09. "Haft": Hatte ich schon erwähnt, dass ziemlich viele Songs nach The Smiths klingen? Und jetzt singt Herr von Lowtzow auch noch wie Morrissey!
10. "Zucker": "Some Girls are bigger than others" könnte an zu viel Zucker liegen. Aber Süßes macht auf jeden Fall gute Laune! Ich fürchte fast das wird mein Lieblingssong?! Egal, spritz mir halt was Insulin.
11. "Jungfernfahrt": Tocotronic blickt im dramatischen Gitarrenschwall zurück.

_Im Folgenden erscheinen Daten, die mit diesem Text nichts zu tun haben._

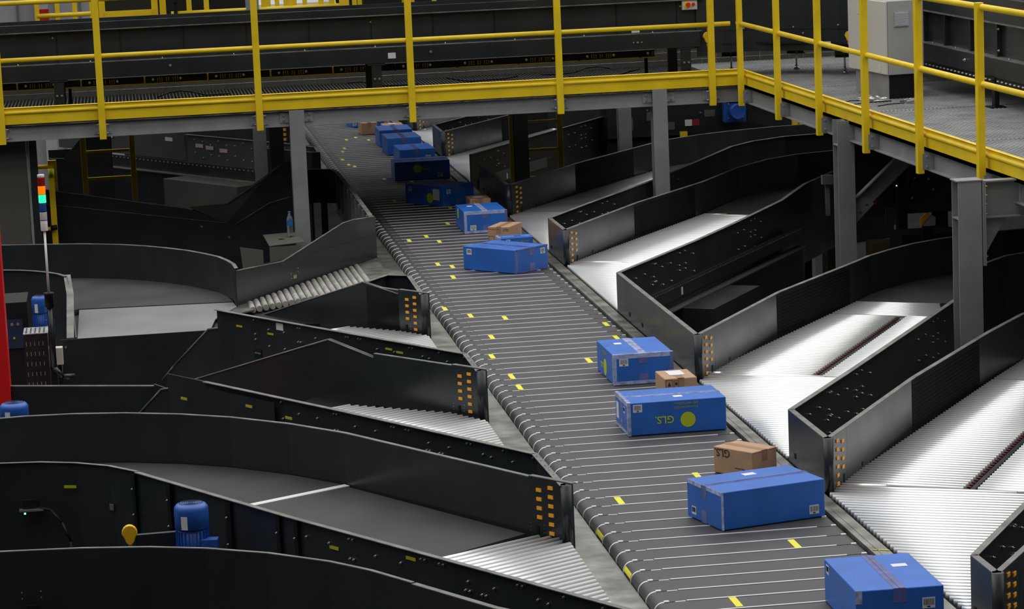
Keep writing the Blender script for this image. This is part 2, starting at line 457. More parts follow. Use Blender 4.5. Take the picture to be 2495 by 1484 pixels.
def lay_rollers(parent, poly, ang, pitch=.0563, r=.0158, m='roller', z=None, count=None, limit=98, start=0.):
    d = Vector((math.cos(ang), math.sin(ang))); nn = Vector((-d.y, d.x))
    ks = [Vector(p).dot(nn) for p in poly]; k = math.floor(min(ks) / pitch) * pitch + start; segs = []
    while k < max(ks):
        c = clip(poly, nn * k, d)
        if c: segs.append((nn * k + d * (c[0] + .006), nn * k + d * (c[1] - .006)))
        k += pitch
    z = -r + .001 if z is None else z
    segs.sort(key=lambda s_: s_[0].y)
    room = limit if count is None else max(0, limit - count[0])
    rest = MB()
    for i, (a, b) in enumerate(segs):
        A3 = (a.x, a.y, z); B3 = (b.x, b.y, z)
        if i < room:
            build('roller', MB().tube(A3, B3, r, 16), m, parent)
            if count is not None: count[0] += 1
        else: rest.tube(A3, B3, r, 12)
    if rest.v:
        o = build('roller', rest, m, parent); o['kind'] = 'stuff'

def inner(poly, dd):
    n = len(poly); c = Vector((sum(p[0] for p in poly) / n, sum(p[1] for p in poly) / n))
    return [tuple(Vector(p) + (c - Vector(p)).normalized() * dd) for p in poly]

def lane(label, poly, name='roller_lane', legs=(), zleg=-2.32, m='black'):
    n = len(poly); cx = sum(p[0] for p in poly) / n; cy_ = sum(p[1] for p in poly) / n
    t = thing(name, (cx, cy_, -.12), label, 'roller conveyor')
    build('bed_pan', MB().prism(poly, -.085, -.060), m, t)
    for lx, ly in legs:
        build('leg', MB().box((lx, ly, (-.085 + zleg) / 2), (.07, .07, -.085 - zleg)), 'anthracite', t)
    return t

# polylines (outer faces), taken from the plan of the hall
A6 = [(1.27, -10.47), (3.4, -6.95), (4.3, -5.4)]
B6 = [(1.305, -10.80), (3.06, -8.12), (4.6, -5.9)]
A5 = [(1.27, -7.01), (1.92, -5.93), (3.27, -3.64), (3.66, -2.62), (3.93, -2.17), (4.19, -1.87), (4.6, -1.66), (5.4, -1.6)]
B5 = [(1.305, -7.84), (2.215, -6.33), (3.09, -5.02), (3.5, -4.45), (4.1, -3.85), (4.9, -3.5)]
A4 = [(1.27, -1.50), (2.18, -.03), (2.73, .92), (3.40, 2.13), (3.88, 3.21), (4.43, 4.15), (5.1, 4.5)]
B4 = [(1.305, -4.41), (2.21, -2.90), (3.07, -1.74), (3.26, -1.47), (3.51, -1.20), (3.75, -.98), (4.0, -.82), (4.25, -.71), (4.6, -.58), (5.0, -.52), (5.6, -.5)]
A3 = [(1.27, 1.89), (1.75, 2.73), (2.65, 4.23), (2.98, 4.85), (3.45, 5.75), (3.97, 6.75), (4.29, 7.15), (4.72, 7.45), (5.2, 7.55), (5.9, 7.6)]
B3 = [(1.295, 1.04), (2.21, 2.58), (3.07, 3.82), (3.63, 4.8), (4.05, 5.35), (4.44, 5.66), (4.9, 5.82), (5.6, 5.9)]
A2 = [(1.28, 7.43), (1.75, 8.25), (2.20, 9.0), (2.66, 9.75), (3.30, 10.8), (3.8, 11.7), (4.6, 12.9)]
B2 = [(1.32, 4.50), (2.21, 5.98), (3.26, 7.46), (3.54, 7.8), (3.9, 8.08), (4.3, 8.3), (4.85, 8.5), (5.6, 8.6)]
A1_ = [(1.28, 10.93), (1.8, 11.8), (3.4, 14.5)]
B1 = [(1.31, 10.02), (2.27, 11.58), (3.9, 14.2)]
A0 = [(1.30, 14.0), (2.6, 16.2)]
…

Mit melancholischer Note, aber ohne Trauer.
12. "Diese Nacht": Mit Dirk und einer Klampfe am nächtlichen Lagerfeuer. Dazu ein schönes Zitat von Dirk aus dem aktuellen Musikexpress: "Alle Folksongs handeln entweder vom Saufen oder von der Liebe. Das sind auch die beiden einzigen Themen, die uns Musikern am Herzen liegen." ;-)
13. "Date mit Dirk": Über 6 Minuten ein Date mit sich selbst inmitten der Natur. Es plätschert der Bach, es zwitschern die Vögel, die Bienen summen und in der Entfernung hört man ein Flugzeug und Bob Dylan schaut auch wieder vorbei.
Epilog: Ich öffne mich ganz von neuem für diese Band, die mich 2012 auf dem Rolling Stones Weekender live ziemlich enttäuschte, die mir aber vor Jahrzehnten (1995) half mit "Digital ist besser" zu reifen, die mir mit dem weißen Album einen All-Time-Favoriten schenkte und die mich dann an den Rand der Kapitulation brachte. Der Rebel Boy ist längst erwachsen oder besser reifer geworden, aber ich bin zurück an Ihrer Seite Herr Lowtzow, denn pure Vernunft darf niemals siegen!